> **WORK REQUIRED**: Return all the entries exactly, keeping pictures out.

########################################

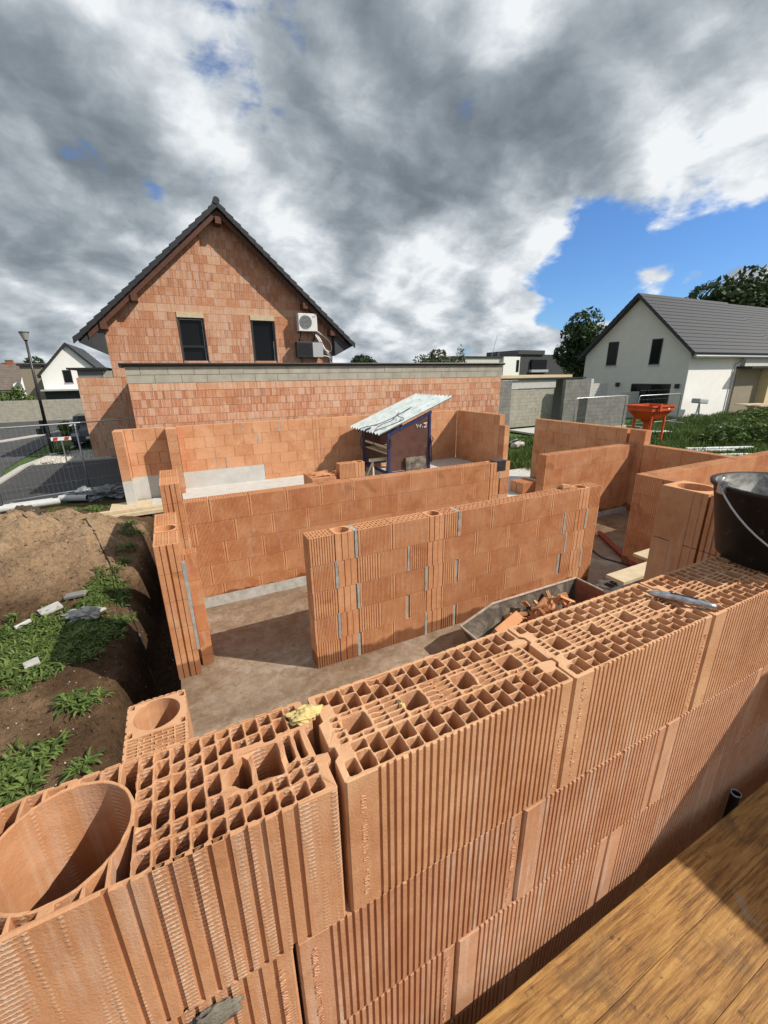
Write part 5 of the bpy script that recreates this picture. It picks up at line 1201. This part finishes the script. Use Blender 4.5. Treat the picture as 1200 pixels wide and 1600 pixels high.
# gravel bed, bushes
def scatter(name, label, n, fx, mat, size, kind='stuff', zf=None, flatf=.6):
    mb = MB()
    for i in range(n):
        x, y = fx(); z = (zf or gz)(x, y); s = size*random.uniform(.5, 1.5); mb.tone = random.random(); a = random.random()*6.3
        top = (x+random.uniform(-.3, .3)*s, y+random.uniform(-.3, .3)*s, z+s*flatf)
        b = [(x+s*.6*math.cos(a+k*1.57+random.uniform(-.3, .3)), y+s*.6*math.sin(a+k*1.57), z-s*.1) for k in range(4)]
        for k in range(4): mb.quad([b[k], b[(k+1) % 4], top])
    o = mb.build(name, mat, None, merge=False); o['kind'] = kind; o['label'] = label; return o
def tri_bed():
    while True:
        x, y = random.uniform(-5.1, -2.6), random.uniform(19.5, 22.6)
        if x > -5.15+(22.6-y)*0.02 and y < 22.6-(x+5.1)*0.2: return x, y
random.seed(5)
mb = MB(); mb.prism([(-5.2, 19.45), (-1.3, 19.55), (-1.3, 19.95), (-3.2, 22.5), (-4.5, 22.8)], 2, -0.12, -0.07); structure(mb.build('path', 'concrete_block_dark'), 'dark gravel bed at the street lamp')
scatter('gravel', 'pale stones of the gravel bed at the street lamp', 1500, tri_bed, 'pebble_white', .085, zf=lambda x, y: -.07)
def leaves(mb, c, rad, n, size, seedf=1.0, shell=.35, clumps=14, up=.0):
    cl = []
    for i in range(clumps):
        v = Vector((random.gauss(0, 1), random.gauss(0, 1), random.gauss(0, 1))).normalized()*random.uniform(.35, .95)
        cl.append((Vector((v.x*rad[0], v.y*rad[1], v.z*rad[2]))*0.85, random.uniform(.28, .5)))
    for i in range(n):
        cc, cr0 = random.choice(cl)
        v = Vector((random.gauss(0, 1), random.gauss(0, 1), random.gauss(0, 1))).normalized()*random.uniform(.5, 1)**.5
        p = Vector(c)+cc+Vector((v.x*rad[0], v.y*rad[1], v.z*rad[2]))*cr0
        nrm_ = (v+Vector((random.gauss(0, .6), random.gauss(0, .6), random.gauss(0, .6)))).normalized(); a = nrm_.cross(Vector((random.random(), random.random(), random.random()))).normalized(); b = nrm_.cross(a)
        s = size*random.uniform(.6, 1.4); mb.tone = random.random()
        mb.quad([tuple(p-a*s), tuple(p-b*s*.55), tuple(p+a*s), tuple(p+b*s*.55)])
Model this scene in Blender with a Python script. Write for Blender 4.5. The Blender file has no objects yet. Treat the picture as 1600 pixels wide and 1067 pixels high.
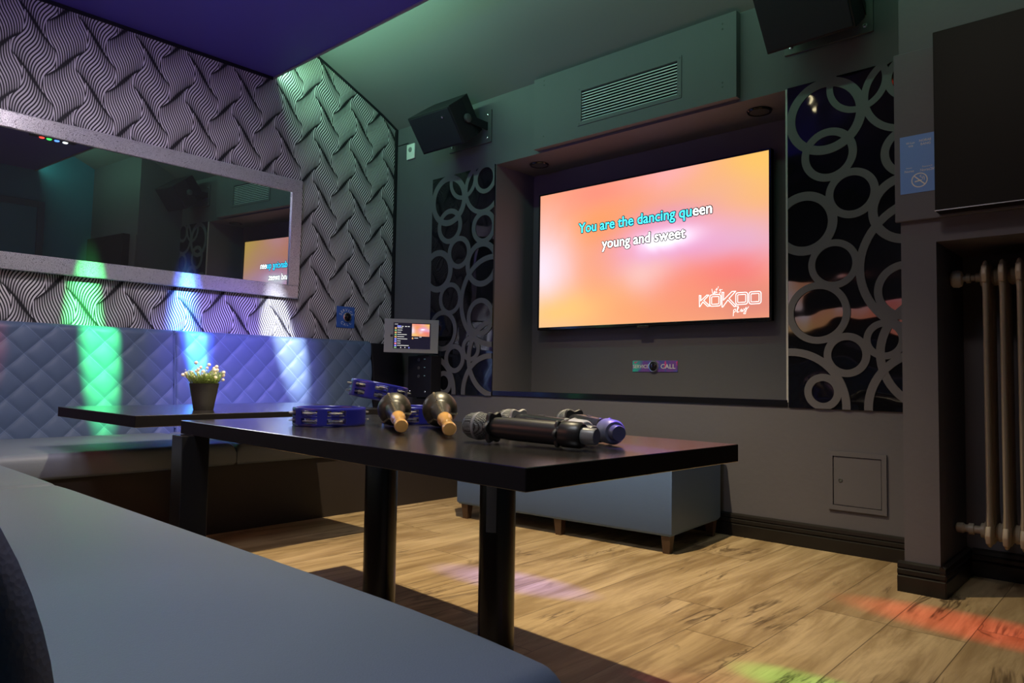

########################################

> **RESPONSE TO THE EXERCISE**:
Write part 5 of the bpy script that recreates this picture. It picks up at line 1201. This part finishes the script. Use Blender 4.5. Treat the picture as 1200 pixels wide and 1600 pixels high.
# gravel bed, bushes
def scatter(name, label, n, fx, mat, size, kind='stuff', zf=None, flatf=.6):
    mb = MB()
    for i in range(n):
        x, y = fx(); z = (zf or gz)(x, y); s = size*random.uniform(.5, 1.5); mb.tone = random.random(); a = random.random()*6.3
        top = (x+random.uniform(-.3, .3)*s, y+random.uniform(-.3, .3)*s, z+s*flatf)
        b = [(x+s*.6*math.cos(a+k*1.57+random.uniform(-.3, .3)), y+s*.6*math.sin(a+k*1.57), z-s*.1) for k in range(4)]
        for k in range(4): mb.quad([b[k], b[(k+1) % 4], top])
    o = mb.build(name, mat, None, merge=False); o['kind'] = kind; o['label'] = label; return o
def tri_bed():
    while True:
        x, y = random.uniform(-5.1, -2.6), random.uniform(19.5, 22.6)
        if x > -5.15+(22.6-y)*0.02 and y < 22.6-(x+5.1)*0.2: return x, y
random.seed(5)
mb = MB(); mb.prism([(-5.2, 19.45), (-1.3, 19.55), (-1.3, 19.95), (-3.2, 22.5), (-4.5, 22.8)], 2, -0.12, -0.07); structure(mb.build('path', 'concrete_block_dark'), 'dark gravel bed at the street lamp')
scatter('gravel', 'pale stones of the gravel bed at the street lamp', 1500, tri_bed, 'pebble_white', .085, zf=lambda x, y: -.07)
def leaves(mb, c, rad, n, size, seedf=1.0, shell=.35, clumps=14, up=.0):
    cl = []
    for i in range(clumps):
        v = Vector((random.gauss(0, 1), random.gauss(0, 1), random.gauss(0, 1))).normalized()*random.uniform(.35, .95)
        cl.append((Vector((v.x*rad[0], v.y*rad[1], v.z*rad[2]))*0.85, random.uniform(.28, .5)))
    for i in range(n):
        cc, cr0 = random.choice(cl)
        v = Vector((random.gauss(0, 1), random.gauss(0, 1), random.gauss(0, 1))).normalized()*random.uniform(.5, 1)**.5
        p = Vector(c)+cc+Vector((v.x*rad[0], v.y*rad[1], v.z*rad[2]))*cr0
        nrm_ = (v+Vector((random.gauss(0, .6), random.gauss(0, .6), random.gauss(0, .6)))).normalized(); a = nrm_.cross(Vector((random.random(), random.random(), random.random()))).normalized(); b = nrm_.cross(a)
        s = size*random.uniform(.6, 1.4); mb.tone = random.random()
        mb.quad([tuple(p-a*s), tuple(p-b*s*.55), tuple(p+a*s), tuple(p+b*s*.55)])
Model this scene in Blender with a Python script. Write for Blender 4.5. The Blender file has no objects yet. Treat the picture as 1600 pixels wide and 1067 pixels high.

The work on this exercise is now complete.